* START *
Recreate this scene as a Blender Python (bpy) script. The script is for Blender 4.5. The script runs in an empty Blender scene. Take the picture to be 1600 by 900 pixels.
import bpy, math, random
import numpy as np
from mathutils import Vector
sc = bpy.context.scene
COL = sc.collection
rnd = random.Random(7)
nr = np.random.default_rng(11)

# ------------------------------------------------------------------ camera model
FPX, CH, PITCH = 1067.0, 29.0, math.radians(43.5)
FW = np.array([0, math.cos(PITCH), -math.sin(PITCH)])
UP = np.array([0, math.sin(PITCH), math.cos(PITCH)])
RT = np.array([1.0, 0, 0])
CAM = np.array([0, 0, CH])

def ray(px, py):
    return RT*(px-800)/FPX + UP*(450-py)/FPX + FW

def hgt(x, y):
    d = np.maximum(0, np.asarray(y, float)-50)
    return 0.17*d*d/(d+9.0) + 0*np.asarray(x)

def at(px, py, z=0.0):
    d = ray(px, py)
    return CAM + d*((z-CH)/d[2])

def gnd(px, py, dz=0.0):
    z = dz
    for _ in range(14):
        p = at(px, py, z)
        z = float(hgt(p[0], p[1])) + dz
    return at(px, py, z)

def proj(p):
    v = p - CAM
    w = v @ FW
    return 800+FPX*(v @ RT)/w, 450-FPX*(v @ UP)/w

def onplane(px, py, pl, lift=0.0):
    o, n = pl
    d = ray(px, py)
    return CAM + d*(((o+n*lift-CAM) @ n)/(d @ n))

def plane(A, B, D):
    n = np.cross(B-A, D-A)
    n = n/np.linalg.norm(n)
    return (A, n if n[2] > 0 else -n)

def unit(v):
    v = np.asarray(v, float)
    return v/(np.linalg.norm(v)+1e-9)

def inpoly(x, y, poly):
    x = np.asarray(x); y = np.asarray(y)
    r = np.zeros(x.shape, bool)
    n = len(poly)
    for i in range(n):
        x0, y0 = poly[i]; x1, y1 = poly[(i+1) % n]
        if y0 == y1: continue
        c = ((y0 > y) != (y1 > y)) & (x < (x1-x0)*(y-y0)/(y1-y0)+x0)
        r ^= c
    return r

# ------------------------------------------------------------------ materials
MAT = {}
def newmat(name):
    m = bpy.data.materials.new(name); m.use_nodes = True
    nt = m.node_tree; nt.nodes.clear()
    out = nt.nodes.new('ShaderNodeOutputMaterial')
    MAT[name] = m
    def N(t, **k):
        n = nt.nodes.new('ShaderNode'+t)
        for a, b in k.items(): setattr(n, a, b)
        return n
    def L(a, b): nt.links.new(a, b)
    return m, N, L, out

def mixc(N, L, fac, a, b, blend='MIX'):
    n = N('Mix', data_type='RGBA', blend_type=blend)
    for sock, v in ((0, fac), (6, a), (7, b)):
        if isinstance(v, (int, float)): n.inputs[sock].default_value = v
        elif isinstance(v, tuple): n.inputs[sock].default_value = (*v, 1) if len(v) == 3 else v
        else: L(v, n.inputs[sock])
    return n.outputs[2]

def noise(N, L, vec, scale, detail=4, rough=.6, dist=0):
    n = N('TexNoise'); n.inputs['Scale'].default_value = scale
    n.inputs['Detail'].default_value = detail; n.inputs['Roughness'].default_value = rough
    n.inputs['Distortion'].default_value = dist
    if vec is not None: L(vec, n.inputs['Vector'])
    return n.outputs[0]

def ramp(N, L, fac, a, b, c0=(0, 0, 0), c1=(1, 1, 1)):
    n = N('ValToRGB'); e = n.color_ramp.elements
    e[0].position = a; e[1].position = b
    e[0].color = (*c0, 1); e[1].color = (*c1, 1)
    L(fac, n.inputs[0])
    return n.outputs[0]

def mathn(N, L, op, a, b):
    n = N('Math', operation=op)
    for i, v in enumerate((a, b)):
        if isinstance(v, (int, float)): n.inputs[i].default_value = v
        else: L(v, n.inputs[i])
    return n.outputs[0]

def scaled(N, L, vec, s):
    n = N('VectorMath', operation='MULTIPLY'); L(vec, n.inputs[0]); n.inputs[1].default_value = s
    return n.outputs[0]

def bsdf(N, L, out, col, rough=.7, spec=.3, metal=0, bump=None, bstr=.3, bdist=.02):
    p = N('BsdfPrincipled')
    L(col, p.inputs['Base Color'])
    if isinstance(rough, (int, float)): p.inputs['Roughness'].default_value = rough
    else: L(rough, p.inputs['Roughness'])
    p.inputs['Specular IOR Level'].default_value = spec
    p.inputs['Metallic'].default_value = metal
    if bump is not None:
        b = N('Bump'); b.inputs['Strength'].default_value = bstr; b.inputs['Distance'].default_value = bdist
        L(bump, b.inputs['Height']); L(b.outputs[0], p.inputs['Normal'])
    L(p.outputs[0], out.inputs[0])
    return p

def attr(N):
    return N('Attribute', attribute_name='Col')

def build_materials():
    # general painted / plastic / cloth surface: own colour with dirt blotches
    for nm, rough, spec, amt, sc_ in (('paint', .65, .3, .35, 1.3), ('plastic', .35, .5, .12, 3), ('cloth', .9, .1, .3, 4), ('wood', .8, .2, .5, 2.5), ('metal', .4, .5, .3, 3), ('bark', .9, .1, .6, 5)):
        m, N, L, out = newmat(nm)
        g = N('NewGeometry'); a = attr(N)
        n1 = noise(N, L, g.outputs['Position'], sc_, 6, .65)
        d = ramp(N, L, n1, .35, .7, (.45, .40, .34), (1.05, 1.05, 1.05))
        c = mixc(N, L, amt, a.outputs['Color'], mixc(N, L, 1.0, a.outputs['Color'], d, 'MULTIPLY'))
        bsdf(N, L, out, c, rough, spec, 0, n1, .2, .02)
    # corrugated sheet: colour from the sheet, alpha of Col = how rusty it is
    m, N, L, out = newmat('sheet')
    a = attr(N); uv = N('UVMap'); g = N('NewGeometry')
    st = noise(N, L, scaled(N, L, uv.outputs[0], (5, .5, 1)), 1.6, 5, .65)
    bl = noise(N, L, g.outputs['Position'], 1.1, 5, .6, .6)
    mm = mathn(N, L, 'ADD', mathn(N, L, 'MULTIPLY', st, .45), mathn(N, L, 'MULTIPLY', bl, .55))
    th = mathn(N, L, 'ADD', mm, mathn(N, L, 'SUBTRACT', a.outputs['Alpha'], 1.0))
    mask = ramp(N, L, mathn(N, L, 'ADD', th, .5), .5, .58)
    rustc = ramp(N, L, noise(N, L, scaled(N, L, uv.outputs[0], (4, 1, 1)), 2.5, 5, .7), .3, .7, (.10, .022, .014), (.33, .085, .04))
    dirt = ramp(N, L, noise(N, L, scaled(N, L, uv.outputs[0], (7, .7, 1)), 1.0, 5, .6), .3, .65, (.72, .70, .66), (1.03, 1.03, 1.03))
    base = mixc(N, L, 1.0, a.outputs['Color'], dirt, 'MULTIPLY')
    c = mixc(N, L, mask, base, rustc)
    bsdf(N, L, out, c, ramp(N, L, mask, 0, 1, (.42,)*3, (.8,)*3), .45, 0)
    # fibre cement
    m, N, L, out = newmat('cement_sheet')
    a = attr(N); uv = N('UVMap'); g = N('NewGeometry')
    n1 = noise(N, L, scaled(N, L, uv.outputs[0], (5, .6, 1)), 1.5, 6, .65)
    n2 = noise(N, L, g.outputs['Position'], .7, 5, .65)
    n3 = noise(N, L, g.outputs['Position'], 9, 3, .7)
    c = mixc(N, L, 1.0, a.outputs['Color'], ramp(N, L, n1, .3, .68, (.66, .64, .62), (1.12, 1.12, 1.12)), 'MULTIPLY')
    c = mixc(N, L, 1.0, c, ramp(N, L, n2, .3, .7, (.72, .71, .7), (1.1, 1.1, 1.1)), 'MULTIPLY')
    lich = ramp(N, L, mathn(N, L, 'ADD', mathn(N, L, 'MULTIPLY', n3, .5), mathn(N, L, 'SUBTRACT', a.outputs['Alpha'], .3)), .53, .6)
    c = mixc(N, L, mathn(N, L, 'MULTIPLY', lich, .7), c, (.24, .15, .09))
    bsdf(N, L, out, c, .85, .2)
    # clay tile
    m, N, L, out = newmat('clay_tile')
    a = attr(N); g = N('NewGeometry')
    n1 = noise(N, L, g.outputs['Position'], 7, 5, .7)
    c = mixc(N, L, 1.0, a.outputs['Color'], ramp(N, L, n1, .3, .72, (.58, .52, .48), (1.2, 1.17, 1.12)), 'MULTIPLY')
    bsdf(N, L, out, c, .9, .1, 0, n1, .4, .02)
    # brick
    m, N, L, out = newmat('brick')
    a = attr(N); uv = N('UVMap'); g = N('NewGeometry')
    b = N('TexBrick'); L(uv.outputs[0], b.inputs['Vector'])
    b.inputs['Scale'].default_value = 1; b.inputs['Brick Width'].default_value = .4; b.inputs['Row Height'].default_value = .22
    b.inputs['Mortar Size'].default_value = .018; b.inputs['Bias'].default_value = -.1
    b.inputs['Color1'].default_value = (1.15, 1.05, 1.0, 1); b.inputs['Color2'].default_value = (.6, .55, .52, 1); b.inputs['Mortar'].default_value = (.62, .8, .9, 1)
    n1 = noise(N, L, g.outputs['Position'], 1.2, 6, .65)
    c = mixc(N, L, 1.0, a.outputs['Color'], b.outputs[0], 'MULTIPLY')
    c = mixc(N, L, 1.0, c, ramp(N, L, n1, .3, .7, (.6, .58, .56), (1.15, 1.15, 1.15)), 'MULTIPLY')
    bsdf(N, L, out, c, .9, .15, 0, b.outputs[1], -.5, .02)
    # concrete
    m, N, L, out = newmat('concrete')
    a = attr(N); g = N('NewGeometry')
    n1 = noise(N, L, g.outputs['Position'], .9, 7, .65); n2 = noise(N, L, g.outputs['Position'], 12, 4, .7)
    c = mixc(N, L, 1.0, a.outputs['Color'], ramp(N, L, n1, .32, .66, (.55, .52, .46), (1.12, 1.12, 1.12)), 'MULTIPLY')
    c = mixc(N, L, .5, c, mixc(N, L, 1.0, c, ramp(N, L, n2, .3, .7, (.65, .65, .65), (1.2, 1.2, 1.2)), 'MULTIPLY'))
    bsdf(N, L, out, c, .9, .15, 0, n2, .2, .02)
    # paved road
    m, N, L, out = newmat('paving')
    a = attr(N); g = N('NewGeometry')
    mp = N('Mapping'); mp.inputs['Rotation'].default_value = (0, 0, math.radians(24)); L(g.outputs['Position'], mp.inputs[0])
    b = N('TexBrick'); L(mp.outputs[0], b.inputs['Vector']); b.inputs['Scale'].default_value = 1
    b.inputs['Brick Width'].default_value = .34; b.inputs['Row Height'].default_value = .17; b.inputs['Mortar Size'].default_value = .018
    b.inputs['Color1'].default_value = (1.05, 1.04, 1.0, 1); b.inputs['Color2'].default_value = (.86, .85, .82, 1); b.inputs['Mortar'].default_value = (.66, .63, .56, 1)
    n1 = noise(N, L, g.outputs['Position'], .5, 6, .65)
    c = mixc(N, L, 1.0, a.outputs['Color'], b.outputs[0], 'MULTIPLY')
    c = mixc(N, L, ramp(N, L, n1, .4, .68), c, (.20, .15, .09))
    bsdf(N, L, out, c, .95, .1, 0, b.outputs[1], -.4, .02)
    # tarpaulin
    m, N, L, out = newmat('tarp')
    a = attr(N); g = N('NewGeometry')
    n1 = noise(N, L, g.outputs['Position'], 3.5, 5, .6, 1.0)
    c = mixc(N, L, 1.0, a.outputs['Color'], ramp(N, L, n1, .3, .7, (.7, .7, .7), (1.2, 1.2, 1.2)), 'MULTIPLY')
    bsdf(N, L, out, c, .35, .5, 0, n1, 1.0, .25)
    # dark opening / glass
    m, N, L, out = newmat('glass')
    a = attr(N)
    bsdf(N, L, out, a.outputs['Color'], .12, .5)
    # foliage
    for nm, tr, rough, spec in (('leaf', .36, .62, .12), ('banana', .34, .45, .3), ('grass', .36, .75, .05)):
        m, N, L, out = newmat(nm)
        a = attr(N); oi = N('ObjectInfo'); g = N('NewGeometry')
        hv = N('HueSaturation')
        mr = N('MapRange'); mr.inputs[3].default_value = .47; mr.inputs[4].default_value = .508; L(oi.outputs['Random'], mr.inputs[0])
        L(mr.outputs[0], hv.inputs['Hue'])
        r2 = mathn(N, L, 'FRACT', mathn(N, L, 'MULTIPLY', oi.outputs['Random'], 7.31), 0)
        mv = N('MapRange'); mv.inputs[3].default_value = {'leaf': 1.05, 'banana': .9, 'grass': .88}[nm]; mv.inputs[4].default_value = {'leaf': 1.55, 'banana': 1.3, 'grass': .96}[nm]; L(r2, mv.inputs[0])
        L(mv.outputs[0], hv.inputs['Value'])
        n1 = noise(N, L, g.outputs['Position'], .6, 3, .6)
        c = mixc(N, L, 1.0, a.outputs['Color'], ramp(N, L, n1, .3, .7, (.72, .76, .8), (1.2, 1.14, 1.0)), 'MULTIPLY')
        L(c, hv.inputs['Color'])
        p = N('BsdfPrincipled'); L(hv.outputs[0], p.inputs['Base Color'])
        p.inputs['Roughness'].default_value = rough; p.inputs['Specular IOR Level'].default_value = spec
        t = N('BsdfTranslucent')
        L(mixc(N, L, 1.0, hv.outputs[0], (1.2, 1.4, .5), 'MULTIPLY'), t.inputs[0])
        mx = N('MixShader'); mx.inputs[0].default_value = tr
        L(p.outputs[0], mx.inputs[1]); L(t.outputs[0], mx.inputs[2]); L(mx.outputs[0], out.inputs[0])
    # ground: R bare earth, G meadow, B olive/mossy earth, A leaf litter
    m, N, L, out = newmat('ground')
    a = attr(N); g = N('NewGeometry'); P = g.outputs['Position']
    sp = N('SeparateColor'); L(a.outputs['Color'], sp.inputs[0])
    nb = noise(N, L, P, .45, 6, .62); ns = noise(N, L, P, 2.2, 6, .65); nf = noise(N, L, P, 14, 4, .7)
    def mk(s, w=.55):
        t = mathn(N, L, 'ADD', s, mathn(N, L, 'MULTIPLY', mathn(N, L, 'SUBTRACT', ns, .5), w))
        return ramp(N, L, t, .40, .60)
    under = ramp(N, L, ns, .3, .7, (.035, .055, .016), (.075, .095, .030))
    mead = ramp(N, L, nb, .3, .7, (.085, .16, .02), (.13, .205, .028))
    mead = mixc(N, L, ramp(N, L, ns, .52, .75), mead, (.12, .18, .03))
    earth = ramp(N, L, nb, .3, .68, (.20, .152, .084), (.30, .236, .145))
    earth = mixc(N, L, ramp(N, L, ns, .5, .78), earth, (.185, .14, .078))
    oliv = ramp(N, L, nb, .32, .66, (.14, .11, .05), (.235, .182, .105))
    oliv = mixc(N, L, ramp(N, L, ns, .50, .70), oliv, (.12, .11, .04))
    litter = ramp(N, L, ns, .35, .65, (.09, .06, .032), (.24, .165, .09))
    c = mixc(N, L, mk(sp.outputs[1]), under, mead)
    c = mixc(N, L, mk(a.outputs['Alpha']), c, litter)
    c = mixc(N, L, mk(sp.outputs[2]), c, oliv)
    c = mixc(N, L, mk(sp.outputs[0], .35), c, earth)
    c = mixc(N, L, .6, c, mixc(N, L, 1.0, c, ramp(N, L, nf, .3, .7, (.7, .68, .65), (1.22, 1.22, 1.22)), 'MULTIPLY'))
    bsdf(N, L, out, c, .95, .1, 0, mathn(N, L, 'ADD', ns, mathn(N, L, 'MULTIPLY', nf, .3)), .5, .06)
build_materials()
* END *
▸ **WRITTEN TASK**: Your task is to quote the lines above, beginning with the first and ending with the one that holds "nr = np.random.default_rng(11)".

▸ **PROBLEM SOLUTION**:
Recreate this scene as a Blender Python (bpy) script. The script is for Blender 4.5. The script runs in an empty Blender scene. Take the picture to be 1600 by 900 pixels.
import bpy, math, random
import numpy as np
from mathutils import Vector
sc = bpy.context.scene
COL = sc.collection
rnd = random.Random(7)
nr = np.random.default_rng(11)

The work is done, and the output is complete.